Anonymous 0 Comments

Among tone/timbre and tone/timbre envelope which others said, there is another reason instruments sounds the way they do and I would say it is as important as the overtones and the frequencies involved.

That’s the volume envelope. That’s how the volume changes in time, a guitar or a piano will have a fast attack and fast release. While a gong will have a very slooooooow release as once hit it will continue sounding for more than a second. A cello will have a slow attack due the arch needs time to resonate with the string so its like a fade in, while the piano has a hammer that hits so it’s like a big volume for just milliseconds.

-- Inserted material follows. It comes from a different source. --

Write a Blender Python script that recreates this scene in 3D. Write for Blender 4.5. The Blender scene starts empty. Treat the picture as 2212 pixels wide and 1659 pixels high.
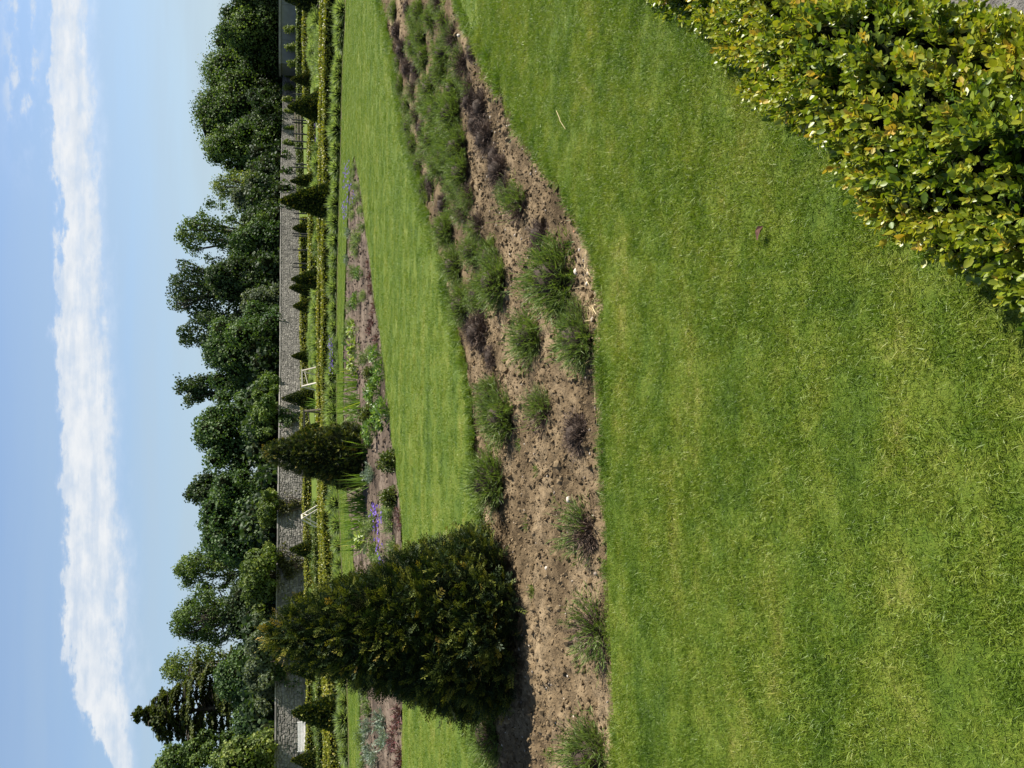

In electronics synthesizers envelope plays a role as important as the tone. For example you can model from a flute to a tubular bell or a music-box using the same tone (sine wave) but using different envelopes. The flute has small variations of volume due to breath or vibrato but it’s mostly constant, the tubular bell starts instantly but the volume fade away sloooowly, and the musix box is like an instant hit, it start and ends in a fraction of second.

Anonymous 0 Comments

No instrument plays a pure sine wave tone. The note you hear is the fundamental, e.g. 440 Hz, but there can be dozens of over/undertones mixed in. This is the timbre others have mentioned, exactly what an instrument sounds like that distinguishes it from all others. Look up polyphonic or overtone singing by Anna Maria Hefele on YT for a great intro and demo on overtones.

Those additional frequencies will interact with each other either constructively or destructively, depending on their strength and the instrument played, creating additional harmonics and beats that wouldn’t normally be there when the instruments are played alone.

Anonymous 0 Comments

I heard trumpets that sounded similar to electric guitars at a Voo Doo Glow Skulls concert before.